「就労移行支援事業所における知的障害者及びASD者の 就労準備性についての変化 ―就労を見据えたキャリア教育の在り方の検討― 」小野里 美帆 岩崎 季路
ざっくりと要旨:特別支援学校を卒業し、就労移行支援事業所を利用した知的障害者の方々のスキルや能力の変化について分析したものです。
以下、ポイントを抜書きします。
・就労を通した社会参画は、成就感や達成感等の生きがい感を実感する上でも極めて重要(川上,2011)
・”自分でつくりだしていく””自分で獲得していく””自分で広げていく”ということが困難である知的障害者にとって、就労はこれらの意義や機会を得ることができる(手塚,1986)
・知的障害者が働くことを通して、社会的参加や経済的自立、自己決定、満足感などが向上する(今野・霜田,2006)
・知的障害者の就職後1年時点の定着率は68.0%(障害者職業総合センタ-,2017)
・知的障害者が離職した理由で最も多かったのは「就労意識の低下」(定岡,2017)
・知的障害者が就労を継続する成功要因の1つが「就労意欲の発達」(陳,2007)
・チェックリストを用いた調査(就労移行支援事業所を利用する8名)を、特別支援学校卒業直後の4月と、7ヶ月後の11月に実施。

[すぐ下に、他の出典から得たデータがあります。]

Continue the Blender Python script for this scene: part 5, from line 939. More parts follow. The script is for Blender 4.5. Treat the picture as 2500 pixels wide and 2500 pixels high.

・チェックリストは習慣領域7項目、人間関係形成能力領域8項目、自己モニタリング領域②項目、意思決定能力領域2項目、情報活用能力領域2項目、ワークスキル領域5項目の全6領域26項目で構成。
結果
・意思決定能力,情報活用能力,ワー クスキルは,比較的短期間の支援によって習得が可能であることが推察
・人間関係形成能力は,場面に応じて対応を変更することや他者の意図理解が必要とされるため,短期間での習得が困難であったと考えられる
・知的障害者の定着率は決して高くないが,職場に定着することができた知的障害者は、できなかった障害者と比較して、コミュニケーション支援の必要が低く、生活面においても自分の目標を自覚し、必要な努力をしていたという報告もある(鈴 木・八重田・菊池,2009)
・習慣や人間関係形成能力については,就労において重要なスキルであるにも関わらず,短期間における習得や変化は困難であることが示唆
・就労支援 全体にかかわる問題として、就労意欲及び、その前提となる「意欲」そのものを,学校教育期間から高めることが非常に重要であることが示唆
・知的障害者とASD者について,向上率の比較を行った結果、習慣や意思決定能力領域における 向上率は、ASD者の方が高かった
・要因としては、ルールやスキルをルーティン化して習得 することが得意であるASD者の特性を反映したものである(樋口・納富,2010)と解釈
・習慣や人間関係形成能力といった領域は、早期からの体系的かつ継続的な支援が必要である可能性
一言所感
1つの施設での短期間かつ少人数の事例ではあるものの、知的障害とASDの特性の違いが、就労後のスキルの習得の差異となっている可能性があることは、就労以前の教育はもちろんのこと、就労後の支援の重点化の視点においても示唆に富んでいます。
特にASD者の「意思決定能力」の習得率が顕著に高まっているのは興味深いです。
「意思決定能力」は「就労・作業意欲」や「善悪の判断」ですが、支援や関わりで高めていくことで、全体のスキルの底上げにもつながる可能性があり、支援の上でもとても大切だなと感じました。